How to Create Believable Characters

Have you ever turned on a movie and experienced the horror of terrible acting? The kind of acting that is so bad, you need to turn the movie off because it's painful to watch?

Could you imagine reading a book with characters that were intended to be different—with varied personalities, backgrounds, reactions to life—but they all react the same exact way? That would be torture. I wouldn't want to spend my time reading a one-manned show, when it was intended for many. Nor would I want to subject my readers to that.

So, how does a writer create believable characters that are different from one another, and act that way? I do this in two steps:

1) I make a character sketch.

Whether I'm basing one of my characters off of someone I used to know, or if there's a character voice in my mind that's screaming to be heard, I bring their voice to life through a list.
I brainstorm a profile on each character that includes: physical characteristics, personality traits, likes and dislikes, hobbies, passions, info about their family and background, and the essence of each character that would make someone want to be friends with the character (or not).

I refer to a character's sketch whenever writing a scene with them in it. This ensures that I  capture their unique voice, instead of dialogue with one voice that seems to be talking to itself. (That would be torturous to read, right?) The last thing any of us want is a rejection letter from a publishing company because our story reeks of Castaway, when it's not intended to. A character sketch is vital to bringing a character to life, and making sure they stay "in character" throughout the story.

2) Spend time with them!
(Yeah, you read that crazy sentence right—let me explain. ;)

You could know of someone, but not really know them. An example would be how people read about a certain actor. They know the actor's favorites, the current events in their lives, where they were last weekend, who they were with, and what they ate for lunch (yeah, the general public aren't stalkers at all). ;) They know the ins and outs of that actor's life from a distance, but if they've never spent time alone with that actor—reading their facial expressions, hearing about their hopes, dreams, fears and worries—they don't know them. The same goes for characters in a story.

You can make up a character sketch—complete with background story, personality traits, likes and dislikes, dreams and desires; but, unless you spend time with that character, you'll only know about them.

So, how do you spend time with a fictional character? (I know I'm sounding a little crazy right now! But trust me—this is legit!)

You interview them.

It looks something like this:
Compile a list of questions about what-if scenarios. Ask them if they've ever been in love. And how it shaped their perception of what love is today. Ask them if they have a worst fear, and how they believe they'd react if that fear ever became a reality. Then ask that character more questions to better understand them.

Take their background information and their personality traits from your character sketch and put yourself in their shoes. Really think about how a person with their background/personality traits etc., would answer the questions asked (not how you would respond). Really listen for their unique voice.

The more I listen to what my character voice is saying, the more I get to know them, and the easier it is to communicate their story to my readers. I find it's easy to write from their perspective—instead of Heather's; which makes the overall book writing process go more smoothly.

3) Put your characters through the ringer!

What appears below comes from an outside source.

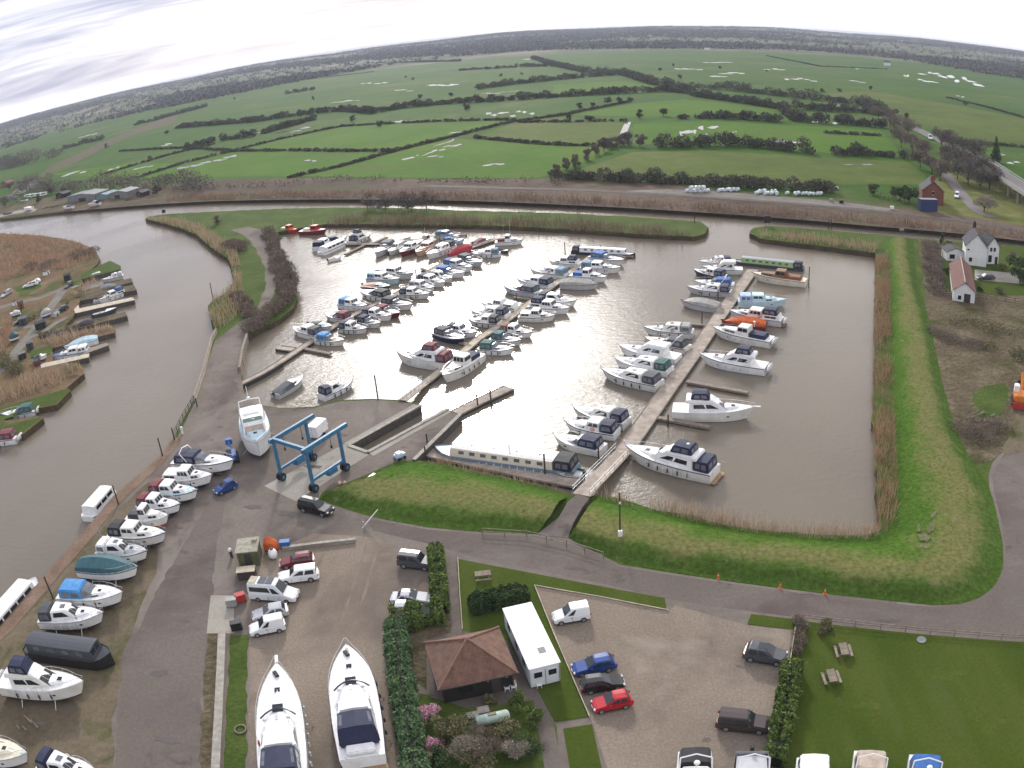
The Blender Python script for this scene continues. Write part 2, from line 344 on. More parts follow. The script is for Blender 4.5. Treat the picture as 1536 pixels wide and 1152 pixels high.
M_BRICKCAP = ground('quay_capping', [(0.34, (0.125, 0.085, 0.060)), (0.5, (0.190, 0.130, 0.095)), (0.66, (0.255, 0.190, 0.145))], 0.3, 2.0, 0.5, bump=0.5)
M_BANKSIDE = ground('bank_side', [(0.36, (0.052, 0.042, 0.026)), (0.5, (0.085, 0.066, 0.042)), (0.66, (0.13, 0.10, 0.066))], 0.4, 2.0, 0.5, bump=0.6)
M_PILING = mat('sheet_piling', (0.075, 0.066, 0.058), 0.8, 0.35, 2.0, bump=0.4)
M_DITCH = ground('ditch', [(0.36, (0.024, 0.030, 0.012)), (0.5, (0.046, 0.050, 0.024)), (0.66, (0.095, 0.080, 0.045))], 0.03, 0.3, 0.5, bump=0)
M_RISE = ground('rising_farmland', [(0.40, (0.060, 0.075, 0.036)), (0.5, (0.085, 0.098, 0.048)), (0.60, (0.185, 0.165, 0.115))], 0.0035, 0.02, 0.3, bump=0.0)
M_RAILB = ground('rail_bank_grass', [(0.36, (0.062, 0.047, 0.036)), (0.5, (0.100, 0.074, 0.056)), (0.66, (0.160, 0.122, 0.090))], 0.02, 0.25, 0.5, bump=0.5, bscale=0.5, bdist=0.8, patch=[((0.075, 0.085, 0.030), 0.015, 0.52, 0.66), ((0.065, 0.045, 0.036), 0.05, 0.58, 0.7)])
M_ROAD = ground('road_asphalt', [(0.36, (0.150, 0.135, 0.130)), (0.5, (0.185, 0.168, 0.162)), (0.66, (0.225, 0.205, 0.198))], 0.05, 1.0, 0.5, bump=0.0)
M_BALLAST = ground('grey_ballast', [(0.36, (0.130, 0.120, 0.105)), (0.5, (0.185, 0.172, 0.150)), (0.66, (0.240, 0.225, 0.200))], 0.05, 0.6, 0.5, bump=0.3)

# water: one sheet under everything
mb = MB(); mb.quad((-1500, 5, WZ), (1500, 5, WZ), (1500, 900, WZ), (-1500, 900, WZ)); o = mb.build('river', M_WATER); o['kind'] = 'structure'

QUAY = [(-80, 1000), (0, 940), (60, 872), (130, 793), (170, 745), (235, 690), (262, 655), (290, 600), (318, 510), (325, 498)]
PEN_W = [(316, 480), (312, 458), (326, 446), (346, 432), (352, 418), (346, 398), (341, 386), (326, 378), (310, 366), (295, 352), (270, 342), (242, 334), (218, 328)]
SPIT_N = [(222, 325), (250, 321), (330, 317), (420, 313), (520, 311), (600, 312), (700, 316), (850, 320), (960, 326), (1050, 332), (1063, 341), (1058, 350), (1040, 355)]
SPIT_S = [(960, 351), (860, 344), (760, 339), (640, 337), (540, 336), (490, 336), (416, 348)]
PEN_E = [(418, 372), (428, 395), (440, 425), (446, 445), (440, 462), (420, 478), (388, 493), (372, 504), (364, 520), (360, 555), (364, 588), (380, 606), (420, 612), (470, 610), (510, 600), (560, 598), (600, 600), (629, 606)]
DOCK = [(629, 611), (524, 668), (553, 679), (672, 614), (690, 622), (622, 690)]
MAR_S = [(640, 692), (700, 704), (775, 720), (850, 740), (880, 745), (900, 742), (960, 757), (1105, 790), (1225, 802), (1298, 803), (1320, 796)]
MAR_E = [(1318, 770), (1313, 700), (1310, 600), (1312, 500), (1314, 420), (1313, 380), (1250, 371), (1180, 363), (1140, 358), (1124, 350), (1130, 342), (1150, 339), (1250, 346), (1360, 356), (1430, 362), (1540, 374), (1800, 415)]
LAND = QUAY+PEN_W+SPIT_N+SPIT_S+PEN_E+DOCK+MAR_S+MAR_E
def land_poly():
    P = [(p.x, p.y) for p in GG(LAND)]
    hard = len(QUAY); out = []
    rnd = random.Random(3); nat0, nat1 = len(QUAY), len(QUAY+PEN_W+SPIT_N+SPIT_S+PEN_E)-7
    for i, p in enumerate(P):
        q = P[(i+1) % len(P)]; a, b = Vector(p), Vector(q); d = b-a
        natural = (nat0 <= i < nat1) or (len(QUAY+PEN_W+SPIT_N+SPIT_S+PEN_E+DOCK) <= i < len(P)-1)
        n = min(60, max(1, int(d.length/2.5))) if natural else 1
        nn = Vector((-d.y, d.x)).normalized()
        for k in range(n):
            v = a+d*(k/n)+(nn*rnd.uniform(-.45, .45) if k else Vector((0, 0))); out.append((v.x, v.y))
    r = G(1800, 415); out += [(r.x+250, r.y), (r.x+250, -60), (-140, -60)]
    return out
LP = land_poly()
mb = MB(); mb.prism(LP, -4.0, 0.0, 0, 1); o = mb.build('marina_ground', [M_GRASS, M_BANKSIDE]); o['kind'] = 'structure'

# hard surfaces, each a thin sheet above the last
YARD = [(-80, 1004), (2, 946), (62, 878), (132, 799), (172, 751), (237, 696), (264, 661), (292, 604), (322, 512), (345, 494), (366, 506), (361, 555), (366, 590), (382, 607), (420, 613), (470, 612), (510, 602), (560, 600), (600, 602), (627, 607), (627, 611), (522, 668), (553, 681), (671, 616), (687, 622), (618, 690), (590, 694), (540, 716), (484, 738), (478, 748), (545, 772), (640, 791), (720, 798), (800, 801), (850, 806), (930, 847), (1100, 873), (1240, 891), (1400, 908), (1440, 906), (1468, 897), (1488, 882), (1500, 864), (1505, 840), (1504, 815), (1499, 790), (1484, 730), (1483, 712), (1488, 695), (1498, 682), (1515, 672), (1545, 662), (1800, 600), (1900, 1000), (1800, 1300), (800, 1500), (-300, 1500)]
sheet('yard', YARD, 0.010, M_YARD)
sheet('lane', [(165, 1300), (172, 1150), (180, 1040), (200, 960), (225, 905), (262, 840), (292, 790), (318, 745), (338, 742), (335, 775), (325, 815), (322, 850), (318, 900), (308, 960), (302, 1060), (300, 1300)], 0.020, M_TARMAC, rough=(1.0, 0.22))
sheet('mossy_ground', [(-60, 1015), (30, 930), (100, 850), (180, 760), (250, 705), (262, 720), (240, 800), (235, 860), (205, 930), (182, 1000), (168, 1100), (160, 1250), (-200, 1250)], 0.016, M_MUD, rough=(2.0, 0.5))
sheet('access_road', [(545, 776), (640, 794), (720, 801), (800, 804), (850, 809), (930, 850), (1100, 876), (1240, 894), (1400, 911), (1440, 909), (1470, 900), (1491, 885), (1504, 866), (1509, 840), (1508, 815), (1504, 790), (1490, 733), (1489, 714), (1494, 699), (1506, 686), (1522, 677), (1550, 668), (1800, 610), (1900, 1000), (1640, 968), (1536, 958), (1320, 940), (1195, 926), (1010, 900), (890, 872), (700, 832), (640, 815), (560, 796)], 0.018, M_TARMAC)
sheet('peninsula_track', [(330, 520), (345, 494), (368, 478), (388, 458), (398, 430), (398, 405), (390, 385), (376, 362), (360, 350), (345, 345), (372, 340), (398, 345), (398, 360), (408, 385), (414, 410), (412, 440), (400, 466), (380, 486), (366, 506), (360, 555)], 0.024, M_YARD, rough=(3, 0.3))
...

The story aspect of a book is how the main or supporting characters are affected by the plot, how they react to the events that are plot, and how they change because of those events. As much as the reader roots for the characters to take the easy road, it's not something that can happen in order for the story to be good—or even something a reader would want to waste their time engaging in. Why? It'd be boring! The characters would not be relatable or even genuine. Real people go through stuff, and how we react to the things life throws at us helps develop our character (whether good or bad). Be mean. Be scary. Put your characters through what you'd consider to be Hell. Then show us how they overcome it, and change for the better. Give us reason to root for the characters in your story.

Bottom line? If you have a story and plot in mind, start working on character development. As you've just read, the idea of a character for a story, and bringing a character to life, are two different things.

After you've written out each character sketch, interviewed each character, spent time thinking about life from their point-of-view, and planned out how your going to put your characters through the fire—write your book. Then tell me in the comments how the character development process helped you bring to life believable characters, and turn your story into a Bestseller. :)

Until then—happy writing.



  1. I don't write in the sense of writing books but I do create characters for Roleplay storytelling frequently and this post has opened my eyes to how much I probably don't know my characters.

    I know their stories, I know who they're friends with, who they love or if they love, I could tell you what vegetables they hate but those are basic things. They're not deep. They're things you could Google about a celebrity.

    I'm going to be looking at all of my loves a little bit more intensely using this approach and see how it goes. I'd never thought to interview my characters before.


  2. Hi Brittany! Thanks for stopping by. :) I'm glad this post was helpful to you. I read the tip along my writing journey this year and had never thought of it either. It made so much sense to me though and really helped during the writing process. The more you know your characters, the easier it is to get inside their head.